| GOAL OF THE EXERCISE |
Write out, exactly and only, the lines that run from the top of the records to the line with "from mathutils import Matrix, Vector". Include both ends; exclude pictures.

BEGIN

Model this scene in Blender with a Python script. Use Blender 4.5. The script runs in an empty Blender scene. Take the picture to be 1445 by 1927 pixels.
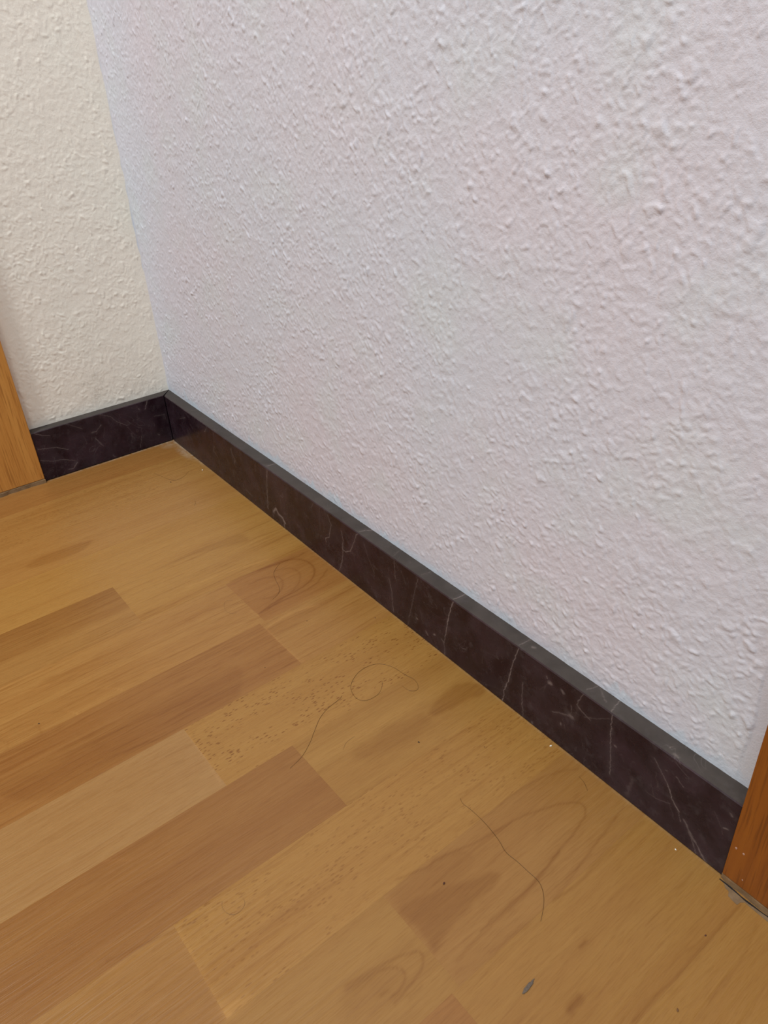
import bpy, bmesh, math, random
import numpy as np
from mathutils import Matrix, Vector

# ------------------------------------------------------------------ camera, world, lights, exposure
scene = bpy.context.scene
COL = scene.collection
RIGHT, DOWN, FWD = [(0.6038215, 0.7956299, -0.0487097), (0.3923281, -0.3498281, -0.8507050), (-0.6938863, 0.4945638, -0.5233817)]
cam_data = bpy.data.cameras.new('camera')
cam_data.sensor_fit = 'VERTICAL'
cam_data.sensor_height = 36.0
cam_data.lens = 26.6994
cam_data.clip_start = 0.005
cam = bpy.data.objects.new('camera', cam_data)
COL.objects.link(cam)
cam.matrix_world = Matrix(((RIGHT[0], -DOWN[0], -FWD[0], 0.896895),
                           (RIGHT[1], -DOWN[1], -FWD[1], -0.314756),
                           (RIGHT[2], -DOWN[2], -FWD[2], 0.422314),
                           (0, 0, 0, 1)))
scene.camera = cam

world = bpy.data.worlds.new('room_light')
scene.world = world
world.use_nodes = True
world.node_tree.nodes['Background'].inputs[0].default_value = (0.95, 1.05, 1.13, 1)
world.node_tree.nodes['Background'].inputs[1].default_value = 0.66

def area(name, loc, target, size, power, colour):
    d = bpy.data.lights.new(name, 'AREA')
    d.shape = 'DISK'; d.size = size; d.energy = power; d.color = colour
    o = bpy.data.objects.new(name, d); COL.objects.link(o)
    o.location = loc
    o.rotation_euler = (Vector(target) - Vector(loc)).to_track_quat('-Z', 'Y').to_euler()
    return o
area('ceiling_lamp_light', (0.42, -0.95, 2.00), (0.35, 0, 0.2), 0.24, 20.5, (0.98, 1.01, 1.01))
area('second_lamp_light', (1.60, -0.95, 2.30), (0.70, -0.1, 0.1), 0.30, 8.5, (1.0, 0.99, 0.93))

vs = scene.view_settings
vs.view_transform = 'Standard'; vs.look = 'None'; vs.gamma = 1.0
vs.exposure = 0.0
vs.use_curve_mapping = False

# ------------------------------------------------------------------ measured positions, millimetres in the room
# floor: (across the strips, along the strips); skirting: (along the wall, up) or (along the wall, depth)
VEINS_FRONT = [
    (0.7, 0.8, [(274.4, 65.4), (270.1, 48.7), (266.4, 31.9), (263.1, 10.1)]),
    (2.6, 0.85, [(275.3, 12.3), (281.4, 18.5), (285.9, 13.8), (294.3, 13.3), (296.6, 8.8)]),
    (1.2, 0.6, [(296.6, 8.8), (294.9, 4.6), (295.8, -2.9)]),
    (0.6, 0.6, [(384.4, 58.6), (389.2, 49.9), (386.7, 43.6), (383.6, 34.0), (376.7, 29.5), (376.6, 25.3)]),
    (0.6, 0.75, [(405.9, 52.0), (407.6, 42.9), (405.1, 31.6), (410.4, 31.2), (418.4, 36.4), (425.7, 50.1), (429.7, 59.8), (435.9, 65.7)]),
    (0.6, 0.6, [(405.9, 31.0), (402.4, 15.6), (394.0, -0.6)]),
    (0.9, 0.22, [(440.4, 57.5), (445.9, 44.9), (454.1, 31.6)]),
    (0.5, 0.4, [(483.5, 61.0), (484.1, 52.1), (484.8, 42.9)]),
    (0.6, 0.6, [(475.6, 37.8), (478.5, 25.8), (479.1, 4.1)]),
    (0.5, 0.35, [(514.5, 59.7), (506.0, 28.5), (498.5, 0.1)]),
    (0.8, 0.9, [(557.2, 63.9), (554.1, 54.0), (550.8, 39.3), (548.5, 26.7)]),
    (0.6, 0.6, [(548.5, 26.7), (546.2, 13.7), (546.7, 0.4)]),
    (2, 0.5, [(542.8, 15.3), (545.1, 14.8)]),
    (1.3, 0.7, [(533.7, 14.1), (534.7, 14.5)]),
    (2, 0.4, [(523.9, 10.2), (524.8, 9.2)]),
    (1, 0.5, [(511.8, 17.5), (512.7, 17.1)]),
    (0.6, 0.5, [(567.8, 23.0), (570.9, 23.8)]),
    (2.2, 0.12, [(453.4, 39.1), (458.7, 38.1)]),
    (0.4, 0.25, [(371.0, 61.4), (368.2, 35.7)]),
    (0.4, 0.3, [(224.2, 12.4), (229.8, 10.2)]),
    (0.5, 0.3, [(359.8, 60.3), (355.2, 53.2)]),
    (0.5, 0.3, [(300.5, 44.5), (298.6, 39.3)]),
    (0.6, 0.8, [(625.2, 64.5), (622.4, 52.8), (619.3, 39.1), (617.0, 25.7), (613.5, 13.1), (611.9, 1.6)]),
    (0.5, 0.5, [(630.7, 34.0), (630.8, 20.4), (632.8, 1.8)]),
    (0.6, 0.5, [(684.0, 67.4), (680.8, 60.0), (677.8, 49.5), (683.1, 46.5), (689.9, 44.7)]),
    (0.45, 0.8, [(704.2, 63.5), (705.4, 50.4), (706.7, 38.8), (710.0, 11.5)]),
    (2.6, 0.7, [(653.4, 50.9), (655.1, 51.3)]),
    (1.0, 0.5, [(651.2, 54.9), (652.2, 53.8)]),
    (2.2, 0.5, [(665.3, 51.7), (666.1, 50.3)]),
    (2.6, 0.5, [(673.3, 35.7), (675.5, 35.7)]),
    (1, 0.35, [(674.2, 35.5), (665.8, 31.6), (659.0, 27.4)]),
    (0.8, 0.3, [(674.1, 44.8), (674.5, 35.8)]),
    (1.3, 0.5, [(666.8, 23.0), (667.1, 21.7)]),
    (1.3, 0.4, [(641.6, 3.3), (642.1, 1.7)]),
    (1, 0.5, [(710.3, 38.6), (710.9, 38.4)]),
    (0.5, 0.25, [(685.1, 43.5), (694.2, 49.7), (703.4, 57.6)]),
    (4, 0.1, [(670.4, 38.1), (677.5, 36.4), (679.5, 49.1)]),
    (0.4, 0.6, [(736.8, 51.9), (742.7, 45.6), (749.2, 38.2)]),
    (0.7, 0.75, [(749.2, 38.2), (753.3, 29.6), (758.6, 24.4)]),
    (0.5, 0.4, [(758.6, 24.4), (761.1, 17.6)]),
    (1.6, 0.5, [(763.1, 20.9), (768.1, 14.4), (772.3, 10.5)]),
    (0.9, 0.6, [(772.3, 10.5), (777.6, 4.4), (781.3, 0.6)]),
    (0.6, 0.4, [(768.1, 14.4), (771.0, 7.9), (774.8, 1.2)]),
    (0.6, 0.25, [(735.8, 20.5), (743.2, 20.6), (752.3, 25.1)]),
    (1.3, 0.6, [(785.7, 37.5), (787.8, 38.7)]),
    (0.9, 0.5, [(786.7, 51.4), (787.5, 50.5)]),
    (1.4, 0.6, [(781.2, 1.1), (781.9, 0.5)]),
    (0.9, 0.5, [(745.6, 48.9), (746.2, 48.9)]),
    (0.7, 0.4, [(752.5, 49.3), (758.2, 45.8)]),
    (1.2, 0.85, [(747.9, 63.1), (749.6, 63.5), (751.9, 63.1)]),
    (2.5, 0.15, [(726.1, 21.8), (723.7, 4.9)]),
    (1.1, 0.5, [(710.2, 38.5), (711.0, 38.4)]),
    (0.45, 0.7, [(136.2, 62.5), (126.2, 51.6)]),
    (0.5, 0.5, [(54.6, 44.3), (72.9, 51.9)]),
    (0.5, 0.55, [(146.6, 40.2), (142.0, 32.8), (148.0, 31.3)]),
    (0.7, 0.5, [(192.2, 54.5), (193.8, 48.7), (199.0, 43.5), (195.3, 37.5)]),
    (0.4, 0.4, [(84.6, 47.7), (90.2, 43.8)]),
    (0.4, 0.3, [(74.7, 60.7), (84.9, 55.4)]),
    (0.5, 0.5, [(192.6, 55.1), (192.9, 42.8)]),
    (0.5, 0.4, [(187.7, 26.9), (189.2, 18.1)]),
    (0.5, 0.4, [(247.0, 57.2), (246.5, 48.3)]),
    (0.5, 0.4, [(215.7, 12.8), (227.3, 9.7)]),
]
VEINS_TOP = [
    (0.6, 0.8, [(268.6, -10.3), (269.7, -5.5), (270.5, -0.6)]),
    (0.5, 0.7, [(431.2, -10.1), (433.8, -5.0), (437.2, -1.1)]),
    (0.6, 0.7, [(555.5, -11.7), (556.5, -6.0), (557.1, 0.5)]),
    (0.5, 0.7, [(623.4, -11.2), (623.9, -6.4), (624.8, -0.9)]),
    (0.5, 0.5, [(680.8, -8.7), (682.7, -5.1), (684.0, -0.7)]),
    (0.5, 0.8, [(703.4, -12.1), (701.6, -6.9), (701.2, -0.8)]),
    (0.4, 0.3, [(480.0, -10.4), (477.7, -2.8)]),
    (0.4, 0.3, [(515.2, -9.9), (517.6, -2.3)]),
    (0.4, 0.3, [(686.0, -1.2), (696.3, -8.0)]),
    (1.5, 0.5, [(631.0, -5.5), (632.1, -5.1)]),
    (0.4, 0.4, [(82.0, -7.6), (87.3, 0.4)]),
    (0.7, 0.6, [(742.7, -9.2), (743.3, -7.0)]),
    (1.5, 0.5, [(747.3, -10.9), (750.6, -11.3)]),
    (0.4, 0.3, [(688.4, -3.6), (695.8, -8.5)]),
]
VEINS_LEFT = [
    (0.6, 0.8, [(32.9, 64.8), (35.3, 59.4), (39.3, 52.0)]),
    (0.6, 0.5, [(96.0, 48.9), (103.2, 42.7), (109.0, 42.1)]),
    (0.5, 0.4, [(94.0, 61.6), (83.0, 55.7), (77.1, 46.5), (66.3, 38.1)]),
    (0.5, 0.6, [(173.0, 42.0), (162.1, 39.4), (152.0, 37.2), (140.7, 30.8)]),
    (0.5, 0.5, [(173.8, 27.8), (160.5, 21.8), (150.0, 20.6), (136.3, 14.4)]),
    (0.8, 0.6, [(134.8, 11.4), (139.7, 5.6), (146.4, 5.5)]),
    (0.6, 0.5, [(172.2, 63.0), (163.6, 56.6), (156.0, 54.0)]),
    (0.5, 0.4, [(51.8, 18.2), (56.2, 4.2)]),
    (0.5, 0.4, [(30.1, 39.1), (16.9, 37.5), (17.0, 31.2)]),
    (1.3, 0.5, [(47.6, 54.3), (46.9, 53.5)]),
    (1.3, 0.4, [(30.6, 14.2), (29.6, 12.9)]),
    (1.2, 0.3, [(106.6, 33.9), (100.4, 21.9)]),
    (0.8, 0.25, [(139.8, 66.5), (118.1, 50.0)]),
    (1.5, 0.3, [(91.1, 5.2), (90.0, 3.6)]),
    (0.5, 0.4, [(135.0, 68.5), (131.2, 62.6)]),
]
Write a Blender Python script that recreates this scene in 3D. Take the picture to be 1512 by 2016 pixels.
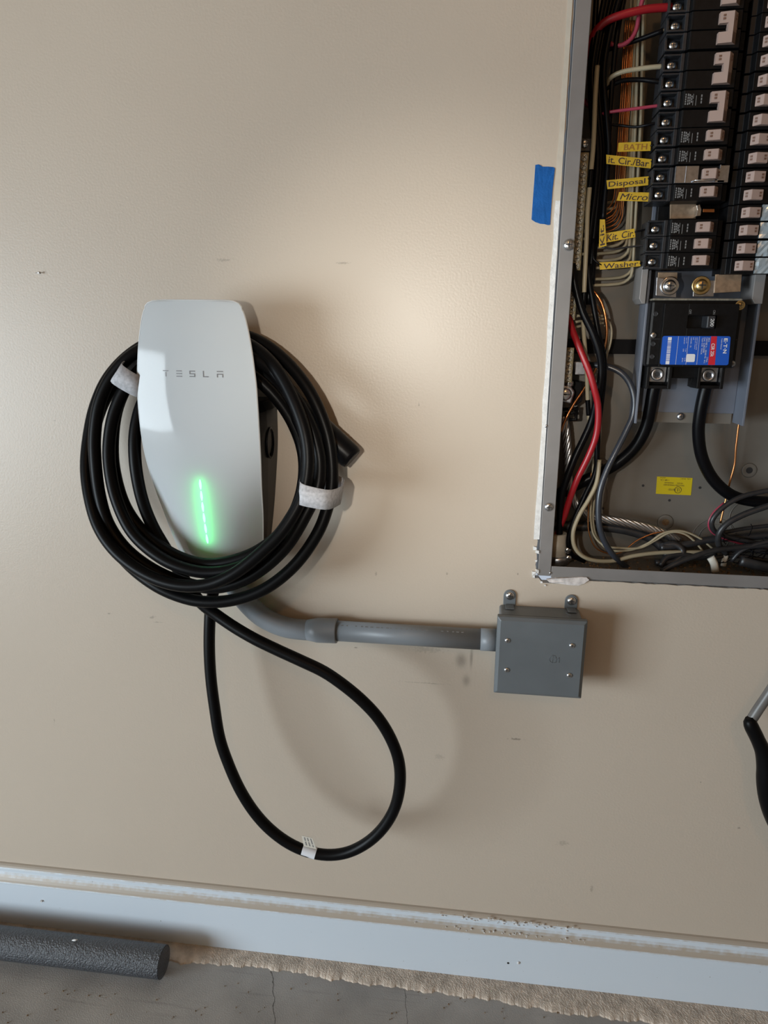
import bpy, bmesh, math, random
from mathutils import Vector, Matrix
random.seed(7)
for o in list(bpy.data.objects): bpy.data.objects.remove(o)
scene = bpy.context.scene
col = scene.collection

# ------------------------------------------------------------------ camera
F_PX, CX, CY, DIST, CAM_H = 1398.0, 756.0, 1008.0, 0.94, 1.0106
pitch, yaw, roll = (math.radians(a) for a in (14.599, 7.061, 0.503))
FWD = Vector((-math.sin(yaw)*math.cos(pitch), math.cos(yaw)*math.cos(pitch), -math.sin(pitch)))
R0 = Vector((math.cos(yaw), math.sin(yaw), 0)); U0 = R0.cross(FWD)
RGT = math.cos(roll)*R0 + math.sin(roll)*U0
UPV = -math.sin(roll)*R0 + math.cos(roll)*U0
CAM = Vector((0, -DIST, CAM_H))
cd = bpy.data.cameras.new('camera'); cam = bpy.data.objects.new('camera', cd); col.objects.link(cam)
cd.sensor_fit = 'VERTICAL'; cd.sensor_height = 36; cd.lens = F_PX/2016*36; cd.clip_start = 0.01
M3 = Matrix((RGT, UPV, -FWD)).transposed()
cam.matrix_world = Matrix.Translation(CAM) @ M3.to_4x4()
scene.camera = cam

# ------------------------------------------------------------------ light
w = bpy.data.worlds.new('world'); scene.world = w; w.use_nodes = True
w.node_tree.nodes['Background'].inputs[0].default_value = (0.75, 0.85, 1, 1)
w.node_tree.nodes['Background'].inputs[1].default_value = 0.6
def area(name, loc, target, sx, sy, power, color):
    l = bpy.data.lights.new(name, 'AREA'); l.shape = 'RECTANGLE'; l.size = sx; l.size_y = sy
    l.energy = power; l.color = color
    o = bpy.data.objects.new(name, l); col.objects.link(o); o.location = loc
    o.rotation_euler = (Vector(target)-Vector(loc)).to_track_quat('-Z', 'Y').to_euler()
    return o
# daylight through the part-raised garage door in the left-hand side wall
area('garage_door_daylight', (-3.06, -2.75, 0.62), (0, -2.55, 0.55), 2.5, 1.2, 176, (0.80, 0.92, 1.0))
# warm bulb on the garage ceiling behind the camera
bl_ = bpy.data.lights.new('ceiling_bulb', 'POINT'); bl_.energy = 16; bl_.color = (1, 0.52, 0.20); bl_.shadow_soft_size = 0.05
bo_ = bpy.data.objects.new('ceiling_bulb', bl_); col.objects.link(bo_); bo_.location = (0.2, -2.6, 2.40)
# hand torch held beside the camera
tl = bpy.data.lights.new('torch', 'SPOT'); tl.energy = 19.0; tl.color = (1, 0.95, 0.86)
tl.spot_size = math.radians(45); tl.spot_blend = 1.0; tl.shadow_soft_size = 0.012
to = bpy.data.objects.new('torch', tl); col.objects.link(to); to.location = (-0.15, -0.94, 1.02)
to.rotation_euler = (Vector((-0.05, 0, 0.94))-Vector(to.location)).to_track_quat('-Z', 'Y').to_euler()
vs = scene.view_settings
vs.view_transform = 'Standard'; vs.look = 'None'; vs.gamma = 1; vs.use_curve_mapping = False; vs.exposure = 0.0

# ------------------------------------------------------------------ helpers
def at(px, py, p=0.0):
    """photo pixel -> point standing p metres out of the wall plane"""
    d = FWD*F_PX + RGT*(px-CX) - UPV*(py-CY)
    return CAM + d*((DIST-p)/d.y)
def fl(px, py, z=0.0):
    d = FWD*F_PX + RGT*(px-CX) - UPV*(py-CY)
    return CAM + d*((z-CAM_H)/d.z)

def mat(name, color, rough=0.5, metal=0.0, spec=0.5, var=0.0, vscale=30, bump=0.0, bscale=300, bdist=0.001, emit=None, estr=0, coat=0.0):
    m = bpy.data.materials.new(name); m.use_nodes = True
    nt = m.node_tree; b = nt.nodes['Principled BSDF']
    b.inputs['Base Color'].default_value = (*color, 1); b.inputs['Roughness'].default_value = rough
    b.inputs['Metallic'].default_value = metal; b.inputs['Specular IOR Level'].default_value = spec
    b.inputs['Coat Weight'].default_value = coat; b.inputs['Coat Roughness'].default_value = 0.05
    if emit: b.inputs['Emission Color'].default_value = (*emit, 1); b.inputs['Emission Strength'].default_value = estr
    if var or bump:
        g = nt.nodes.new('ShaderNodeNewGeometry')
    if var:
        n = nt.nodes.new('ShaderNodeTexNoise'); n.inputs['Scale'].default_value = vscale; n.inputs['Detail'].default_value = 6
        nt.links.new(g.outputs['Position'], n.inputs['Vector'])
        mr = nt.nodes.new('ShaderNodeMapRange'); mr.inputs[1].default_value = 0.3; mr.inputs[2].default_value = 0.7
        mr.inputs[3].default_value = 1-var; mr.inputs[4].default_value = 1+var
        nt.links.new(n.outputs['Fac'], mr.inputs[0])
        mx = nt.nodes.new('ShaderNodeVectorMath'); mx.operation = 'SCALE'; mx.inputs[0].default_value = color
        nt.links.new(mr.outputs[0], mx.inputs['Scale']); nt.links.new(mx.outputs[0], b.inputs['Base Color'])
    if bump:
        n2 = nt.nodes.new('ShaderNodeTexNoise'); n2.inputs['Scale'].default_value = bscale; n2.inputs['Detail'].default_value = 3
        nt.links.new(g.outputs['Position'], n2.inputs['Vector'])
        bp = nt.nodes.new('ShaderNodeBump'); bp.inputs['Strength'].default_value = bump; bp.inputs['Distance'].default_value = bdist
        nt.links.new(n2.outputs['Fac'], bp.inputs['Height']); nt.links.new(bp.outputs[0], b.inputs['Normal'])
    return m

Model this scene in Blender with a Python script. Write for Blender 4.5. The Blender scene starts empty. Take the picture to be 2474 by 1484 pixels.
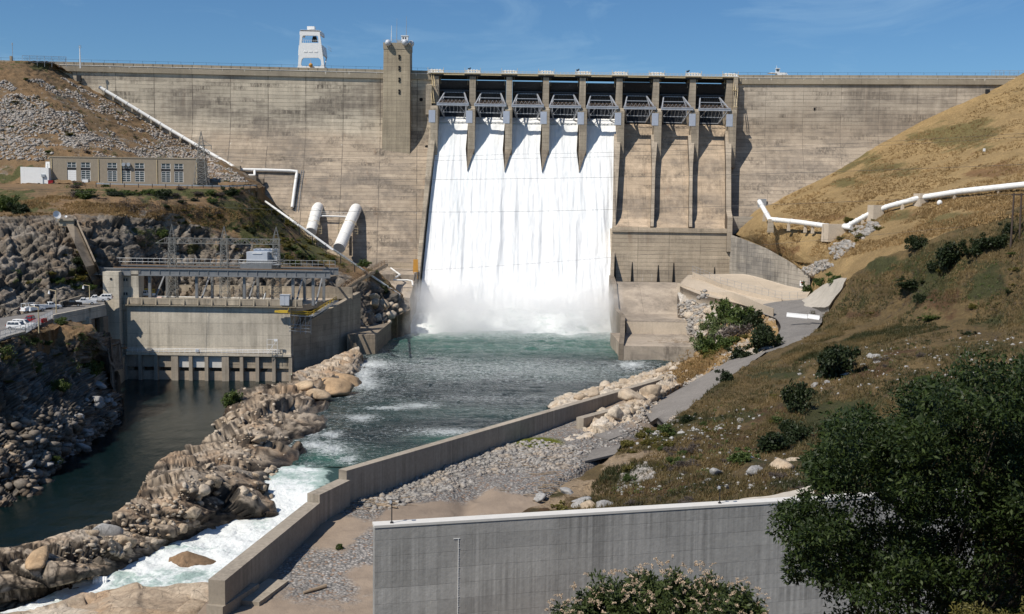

END

| EXPECTED ANSWER |
Model this scene in Blender with a Python script. Use Blender 4.5. The script runs in an empty Blender scene. Take the picture to be 1445 by 1927 pixels.
import bpy, bmesh, math, random
import numpy as np
from mathutils import Matrix, Vector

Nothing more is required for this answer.